What to do → Give every line of the material again, exactly as written.

Collected data →
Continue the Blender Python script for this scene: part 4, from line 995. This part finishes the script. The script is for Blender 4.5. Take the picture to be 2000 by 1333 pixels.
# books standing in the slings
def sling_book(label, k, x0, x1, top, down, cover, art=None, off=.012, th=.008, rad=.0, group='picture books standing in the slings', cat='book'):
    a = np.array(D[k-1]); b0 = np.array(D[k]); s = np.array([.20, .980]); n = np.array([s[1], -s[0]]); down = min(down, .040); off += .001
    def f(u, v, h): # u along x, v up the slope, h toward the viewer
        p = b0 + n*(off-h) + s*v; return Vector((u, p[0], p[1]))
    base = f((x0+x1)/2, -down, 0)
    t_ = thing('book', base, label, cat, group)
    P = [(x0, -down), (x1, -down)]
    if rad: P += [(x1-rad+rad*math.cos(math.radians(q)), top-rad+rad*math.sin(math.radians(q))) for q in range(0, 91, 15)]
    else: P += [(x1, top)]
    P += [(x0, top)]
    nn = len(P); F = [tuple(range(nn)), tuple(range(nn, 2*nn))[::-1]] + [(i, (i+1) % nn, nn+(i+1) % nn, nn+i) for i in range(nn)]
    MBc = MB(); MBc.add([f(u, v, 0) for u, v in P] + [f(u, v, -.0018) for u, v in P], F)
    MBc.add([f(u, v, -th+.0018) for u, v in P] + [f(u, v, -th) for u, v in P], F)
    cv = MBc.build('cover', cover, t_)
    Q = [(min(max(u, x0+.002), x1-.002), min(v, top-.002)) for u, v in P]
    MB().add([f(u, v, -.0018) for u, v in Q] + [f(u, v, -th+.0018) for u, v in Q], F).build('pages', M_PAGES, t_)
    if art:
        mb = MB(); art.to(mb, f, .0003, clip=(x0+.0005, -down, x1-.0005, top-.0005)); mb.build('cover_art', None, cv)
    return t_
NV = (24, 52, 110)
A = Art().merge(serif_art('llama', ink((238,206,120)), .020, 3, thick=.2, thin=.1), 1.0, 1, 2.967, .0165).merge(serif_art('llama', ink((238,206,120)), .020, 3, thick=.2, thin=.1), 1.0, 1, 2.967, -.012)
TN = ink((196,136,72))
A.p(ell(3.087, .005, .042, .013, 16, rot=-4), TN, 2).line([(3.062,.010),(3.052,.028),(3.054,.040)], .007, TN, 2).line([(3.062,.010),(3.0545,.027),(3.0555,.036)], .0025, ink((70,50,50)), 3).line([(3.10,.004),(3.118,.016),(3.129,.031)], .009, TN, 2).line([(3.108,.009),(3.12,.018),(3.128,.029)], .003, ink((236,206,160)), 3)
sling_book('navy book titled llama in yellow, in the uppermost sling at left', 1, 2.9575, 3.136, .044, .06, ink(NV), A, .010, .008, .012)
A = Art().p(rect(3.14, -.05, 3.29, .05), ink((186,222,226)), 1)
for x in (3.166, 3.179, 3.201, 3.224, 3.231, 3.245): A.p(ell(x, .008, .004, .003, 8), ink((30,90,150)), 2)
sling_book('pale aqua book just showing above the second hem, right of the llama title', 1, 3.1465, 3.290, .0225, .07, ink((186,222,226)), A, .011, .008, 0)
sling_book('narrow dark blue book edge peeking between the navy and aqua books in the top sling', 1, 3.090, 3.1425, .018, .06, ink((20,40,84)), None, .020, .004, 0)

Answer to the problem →
Continue the Blender Python script for this scene: part 4, from line 995. This part finishes the script. The script is for Blender 4.5. Take the picture to be 2000 by 1333 pixels.
# books standing in the slings
def sling_book(label, k, x0, x1, top, down, cover, art=None, off=.012, th=.008, rad=.0, group='picture books standing in the slings', cat='book'):
    a = np.array(D[k-1]); b0 = np.array(D[k]); s = np.array([.20, .980]); n = np.array([s[1], -s[0]]); down = min(down, .040); off += .001
    def f(u, v, h): # u along x, v up the slope, h toward the viewer
        p = b0 + n*(off-h) + s*v; return Vector((u, p[0], p[1]))
    base = f((x0+x1)/2, -down, 0)
    t_ = thing('book', base, label, cat, group)
    P = [(x0, -down), (x1, -down)]
    if rad: P += [(x1-rad+rad*math.cos(math.radians(q)), top-rad+rad*math.sin(math.radians(q))) for q in range(0, 91, 15)]
    else: P += [(x1, top)]
    P += [(x0, top)]
    nn = len(P); F = [tuple(range(nn)), tuple(range(nn, 2*nn))[::-1]] + [(i, (i+1) % nn, nn+(i+1) % nn, nn+i) for i in range(nn)]
    MBc = MB(); MBc.add([f(u, v, 0) for u, v in P] + [f(u, v, -.0018) for u, v in P], F)
    MBc.add([f(u, v, -th+.0018) for u, v in P] + [f(u, v, -th) for u, v in P], F)
    cv = MBc.build('cover', cover, t_)
    Q = [(min(max(u, x0+.002), x1-.002), min(v, top-.002)) for u, v in P]
    MB().add([f(u, v, -.0018) for u, v in Q] + [f(u, v, -th+.0018) for u, v in Q], F).build('pages', M_PAGES, t_)
    if art:
        mb = MB(); art.to(mb, f, .0003, clip=(x0+.0005, -down, x1-.0005, top-.0005)); mb.build('cover_art', None, cv)
    return t_
NV = (24, 52, 110)
A = Art().merge(serif_art('llama', ink((238,206,120)), .020, 3, thick=.2, thin=.1), 1.0, 1, 2.967, .0165).merge(serif_art('llama', ink((238,206,120)), .020, 3, thick=.2, thin=.1), 1.0, 1, 2.967, -.012)
TN = ink((196,136,72))
A.p(ell(3.087, .005, .042, .013, 16, rot=-4), TN, 2).line([(3.062,.010),(3.052,.028),(3.054,.040)], .007, TN, 2).line([(3.062,.010),(3.0545,.027),(3.0555,.036)], .0025, ink((70,50,50)), 3).line([(3.10,.004),(3.118,.016),(3.129,.031)], .009, TN, 2).line([(3.108,.009),(3.12,.018),(3.128,.029)], .003, ink((236,206,160)), 3)
sling_book('navy book titled llama in yellow, in the uppermost sling at left', 1, 2.9575, 3.136, .044, .06, ink(NV), A, .010, .008, .012)
A = Art().p(rect(3.14, -.05, 3.29, .05), ink((186,222,226)), 1)
for x in (3.166, 3.179, 3.201, 3.224, 3.231, 3.245): A.p(ell(x, .008, .004, .003, 8), ink((30,90,150)), 2)
sling_book('pale aqua book just showing above the second hem, right of the llama title', 1, 3.1465, 3.290, .0225, .07, ink((186,222,226)), A, .011, .008, 0)
sling_book('narrow dark blue book edge peeking between the navy and aqua books in the top sling', 1, 3.090, 3.1425, .018, .06, ink((20,40,84)), None, .020, .004, 0)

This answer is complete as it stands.